By joining Harvesting for Hope in December of 2010, Sellars was able to focus on what she enjoyed most: taking care of others.
“I am a Christian and I've grown up knowing that feeding, clothing, housing, listening, sharing and loving are what my life is supposed to be about, and now I've made a career of it,” Sellars says. “ It's amazing to see an immediate change in someone's life due to someone else reaching out to them and helping them meet their basic needs.”
Despite not directly using her degree in her new field of work, she continues to “keep it in [her] back pocket.”
“I honestly get a thrill working with people through difficult relationships and life experiences,” she says. “That just gets my mental juices flowing.”
Sellars describes her daily work at the food pantry as being “hectic, crazy, and always full of surprises, but also a blast.” As executive director for both Harvesting Hope Food Pantry and Soup Kitchen as well as The Hand Up Group, her job entails not only feeding the 20 percent of people in Boyle County living under the poverty line, but also housing the homeless in a transitional living facility that helps them get back on their feet.
“We provide them with food and shelter while helping them find a job and get back to a place of financial stability,” she says. “On any given day, I am running around picking up food someone has donated to us, unloading trucks of food, picking up bedding and other housing materials for families all over town in need, talking to any given number of people on the phone, fundraising, paying our bills, keeping lines of communication open with donors, picking up supplies, getting to know the people we're helping, going to meeting in the community, networking with community members and businesses, and just enjoying the company of everyone around me who is also doing this work.”
When contemplating the future of the center, Sellars shares her hope of someday reaching 100 percent of those in need of food assistance every month through the efforts of the food pantry and soup kitchen.
“I pray that, through what we are doing, we will start to see the numbers of those who are at risk for hunger decrease,” she says. “I'd also like for Harvesting Hope to become healthier financially through the joint efforts of community members and businesses.”

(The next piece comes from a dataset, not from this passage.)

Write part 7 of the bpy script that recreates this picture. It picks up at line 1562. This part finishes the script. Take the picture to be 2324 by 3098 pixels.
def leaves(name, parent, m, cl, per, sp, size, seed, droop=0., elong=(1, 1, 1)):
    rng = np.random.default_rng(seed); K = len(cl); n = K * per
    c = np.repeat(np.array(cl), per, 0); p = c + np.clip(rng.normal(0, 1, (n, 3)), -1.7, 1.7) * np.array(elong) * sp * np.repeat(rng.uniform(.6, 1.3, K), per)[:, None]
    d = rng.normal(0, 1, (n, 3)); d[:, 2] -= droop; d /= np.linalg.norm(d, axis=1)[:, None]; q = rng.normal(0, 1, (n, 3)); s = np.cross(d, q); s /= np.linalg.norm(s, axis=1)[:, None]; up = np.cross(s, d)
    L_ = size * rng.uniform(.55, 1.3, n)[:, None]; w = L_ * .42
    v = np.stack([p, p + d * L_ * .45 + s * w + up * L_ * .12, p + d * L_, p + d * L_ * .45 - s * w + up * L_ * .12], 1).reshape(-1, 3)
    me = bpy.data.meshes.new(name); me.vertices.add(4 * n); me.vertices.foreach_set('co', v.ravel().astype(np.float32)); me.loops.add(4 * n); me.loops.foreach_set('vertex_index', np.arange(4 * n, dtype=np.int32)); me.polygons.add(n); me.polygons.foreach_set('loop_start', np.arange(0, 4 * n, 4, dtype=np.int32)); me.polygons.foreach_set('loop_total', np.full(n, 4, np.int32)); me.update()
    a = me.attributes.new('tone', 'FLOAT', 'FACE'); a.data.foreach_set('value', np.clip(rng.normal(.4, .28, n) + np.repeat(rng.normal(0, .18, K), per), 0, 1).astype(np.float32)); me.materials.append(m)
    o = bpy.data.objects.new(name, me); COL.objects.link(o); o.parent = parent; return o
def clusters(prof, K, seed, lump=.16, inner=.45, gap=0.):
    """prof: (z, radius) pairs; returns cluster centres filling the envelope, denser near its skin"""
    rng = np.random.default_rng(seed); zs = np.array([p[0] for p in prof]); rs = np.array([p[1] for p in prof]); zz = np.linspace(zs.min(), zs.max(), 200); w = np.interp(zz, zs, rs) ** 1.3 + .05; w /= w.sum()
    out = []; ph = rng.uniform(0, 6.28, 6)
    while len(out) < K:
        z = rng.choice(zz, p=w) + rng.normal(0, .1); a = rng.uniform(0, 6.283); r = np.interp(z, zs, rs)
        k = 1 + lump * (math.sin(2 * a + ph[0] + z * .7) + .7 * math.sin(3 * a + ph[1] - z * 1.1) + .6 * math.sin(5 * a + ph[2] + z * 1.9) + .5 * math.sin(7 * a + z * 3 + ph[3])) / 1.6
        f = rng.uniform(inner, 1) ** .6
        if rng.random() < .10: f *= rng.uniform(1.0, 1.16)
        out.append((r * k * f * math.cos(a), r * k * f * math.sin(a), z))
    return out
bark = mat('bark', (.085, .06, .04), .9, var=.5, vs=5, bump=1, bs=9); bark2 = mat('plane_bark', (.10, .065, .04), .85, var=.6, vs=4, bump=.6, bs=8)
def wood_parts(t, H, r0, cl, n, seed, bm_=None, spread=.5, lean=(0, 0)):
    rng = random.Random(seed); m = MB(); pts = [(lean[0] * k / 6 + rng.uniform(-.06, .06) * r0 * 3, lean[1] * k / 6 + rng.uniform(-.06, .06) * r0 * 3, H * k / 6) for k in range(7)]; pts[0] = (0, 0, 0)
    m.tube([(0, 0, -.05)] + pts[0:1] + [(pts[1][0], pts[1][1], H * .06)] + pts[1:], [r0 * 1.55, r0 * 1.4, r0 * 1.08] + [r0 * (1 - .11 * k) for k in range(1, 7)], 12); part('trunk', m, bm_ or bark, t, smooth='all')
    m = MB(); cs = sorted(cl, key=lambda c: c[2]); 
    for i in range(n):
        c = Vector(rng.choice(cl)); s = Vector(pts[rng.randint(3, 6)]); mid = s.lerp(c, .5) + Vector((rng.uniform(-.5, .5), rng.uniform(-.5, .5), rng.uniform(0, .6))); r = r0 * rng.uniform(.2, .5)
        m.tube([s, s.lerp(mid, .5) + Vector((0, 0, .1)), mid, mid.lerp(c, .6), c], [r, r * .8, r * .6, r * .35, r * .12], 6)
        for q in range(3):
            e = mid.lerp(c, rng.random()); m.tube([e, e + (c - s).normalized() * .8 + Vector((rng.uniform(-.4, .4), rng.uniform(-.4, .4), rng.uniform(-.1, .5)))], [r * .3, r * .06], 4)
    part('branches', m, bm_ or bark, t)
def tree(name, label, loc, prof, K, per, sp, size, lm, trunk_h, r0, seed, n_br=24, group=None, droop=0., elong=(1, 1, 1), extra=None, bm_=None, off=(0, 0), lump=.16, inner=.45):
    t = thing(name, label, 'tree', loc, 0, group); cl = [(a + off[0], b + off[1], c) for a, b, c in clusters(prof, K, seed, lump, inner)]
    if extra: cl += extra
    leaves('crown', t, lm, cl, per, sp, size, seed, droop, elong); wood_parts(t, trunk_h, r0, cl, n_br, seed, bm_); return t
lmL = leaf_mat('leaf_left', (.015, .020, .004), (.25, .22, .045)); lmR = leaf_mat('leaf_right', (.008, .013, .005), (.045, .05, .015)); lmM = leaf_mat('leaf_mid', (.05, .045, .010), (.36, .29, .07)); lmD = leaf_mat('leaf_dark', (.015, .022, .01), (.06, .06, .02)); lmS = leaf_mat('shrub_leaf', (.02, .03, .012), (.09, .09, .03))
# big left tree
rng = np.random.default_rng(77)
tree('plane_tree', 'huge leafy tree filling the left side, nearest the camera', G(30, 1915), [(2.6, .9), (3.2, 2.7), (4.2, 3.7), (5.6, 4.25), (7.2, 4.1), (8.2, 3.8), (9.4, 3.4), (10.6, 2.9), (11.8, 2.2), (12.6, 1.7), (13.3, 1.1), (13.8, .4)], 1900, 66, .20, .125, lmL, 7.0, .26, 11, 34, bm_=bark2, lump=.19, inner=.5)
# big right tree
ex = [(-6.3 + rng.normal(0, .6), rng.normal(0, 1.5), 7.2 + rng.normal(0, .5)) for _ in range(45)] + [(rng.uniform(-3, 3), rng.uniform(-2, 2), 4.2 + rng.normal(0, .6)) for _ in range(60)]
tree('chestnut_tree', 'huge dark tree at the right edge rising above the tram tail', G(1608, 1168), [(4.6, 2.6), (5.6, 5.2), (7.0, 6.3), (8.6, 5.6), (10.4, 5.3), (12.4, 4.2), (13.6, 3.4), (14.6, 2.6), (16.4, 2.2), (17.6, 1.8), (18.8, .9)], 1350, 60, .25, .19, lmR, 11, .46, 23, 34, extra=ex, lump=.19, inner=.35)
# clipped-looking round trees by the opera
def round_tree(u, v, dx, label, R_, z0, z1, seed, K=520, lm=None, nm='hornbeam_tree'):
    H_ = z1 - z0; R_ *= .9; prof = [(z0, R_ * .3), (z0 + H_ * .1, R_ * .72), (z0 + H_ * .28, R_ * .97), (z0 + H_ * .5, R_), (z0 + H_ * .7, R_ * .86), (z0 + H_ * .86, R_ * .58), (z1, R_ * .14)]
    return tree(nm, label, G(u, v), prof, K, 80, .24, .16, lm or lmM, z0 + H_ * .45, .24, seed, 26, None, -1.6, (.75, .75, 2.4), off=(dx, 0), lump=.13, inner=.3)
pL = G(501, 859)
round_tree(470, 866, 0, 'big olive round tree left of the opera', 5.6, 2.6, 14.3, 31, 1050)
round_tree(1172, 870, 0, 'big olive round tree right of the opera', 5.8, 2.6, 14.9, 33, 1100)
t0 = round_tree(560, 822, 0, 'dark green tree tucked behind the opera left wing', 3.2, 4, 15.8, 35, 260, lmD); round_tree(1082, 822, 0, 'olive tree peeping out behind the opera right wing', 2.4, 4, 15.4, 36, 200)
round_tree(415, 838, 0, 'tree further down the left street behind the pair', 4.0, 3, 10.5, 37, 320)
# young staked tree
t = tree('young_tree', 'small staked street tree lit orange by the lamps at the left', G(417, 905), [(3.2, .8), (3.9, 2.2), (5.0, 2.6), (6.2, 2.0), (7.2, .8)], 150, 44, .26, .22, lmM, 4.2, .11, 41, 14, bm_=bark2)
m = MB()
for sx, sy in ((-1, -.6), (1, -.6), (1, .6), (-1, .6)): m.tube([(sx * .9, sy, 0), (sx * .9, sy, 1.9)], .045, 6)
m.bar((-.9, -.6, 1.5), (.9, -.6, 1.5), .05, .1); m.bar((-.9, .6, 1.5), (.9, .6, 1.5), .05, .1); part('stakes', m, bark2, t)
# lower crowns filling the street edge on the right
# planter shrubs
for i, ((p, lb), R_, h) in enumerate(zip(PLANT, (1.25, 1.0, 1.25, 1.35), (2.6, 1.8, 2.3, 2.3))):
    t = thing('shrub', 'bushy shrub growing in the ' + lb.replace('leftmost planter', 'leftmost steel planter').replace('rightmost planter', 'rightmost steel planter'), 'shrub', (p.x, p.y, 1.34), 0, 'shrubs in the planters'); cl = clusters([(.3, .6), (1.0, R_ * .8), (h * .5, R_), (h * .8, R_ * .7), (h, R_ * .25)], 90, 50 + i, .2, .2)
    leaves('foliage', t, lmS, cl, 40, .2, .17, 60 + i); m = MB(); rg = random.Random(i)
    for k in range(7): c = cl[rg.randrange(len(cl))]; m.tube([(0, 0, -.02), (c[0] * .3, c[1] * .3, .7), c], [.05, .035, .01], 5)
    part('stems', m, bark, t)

Additionally, Sellars has set a goal to eventually replicate the pantry in other counties across Kentucky that need them—“once Harvesting Hope here in Boyle County is running like a well-oiled machine.”
Reflecting on the path that she has taken in life, Sellars shares a piece of valuable advice: “If you want to have a career that you love and one that makes a direct, immediate, life-changing impact on the community, pursue it. Get out there, make your life about something you believe in and make a difference.”
Following this advice, Sellars has been able to find the fulfillment and happiness in life that she had been looking for.
“I get to watch hurt, scared, desperate people walk through our doors not expecting kindness or much help of any kind, and then after being treated like they deserve to be treated, after eating a good meal, sharing a kind conversation with a compassionate volunteer or staff member, getting their groceries for the month, experiencing unconditional love and receiving the help they really need, they walk out of our doors with a smile on their face and hope,” she says. “Being able to bring hope to someone who feels hopeless is an indescribable feeling.”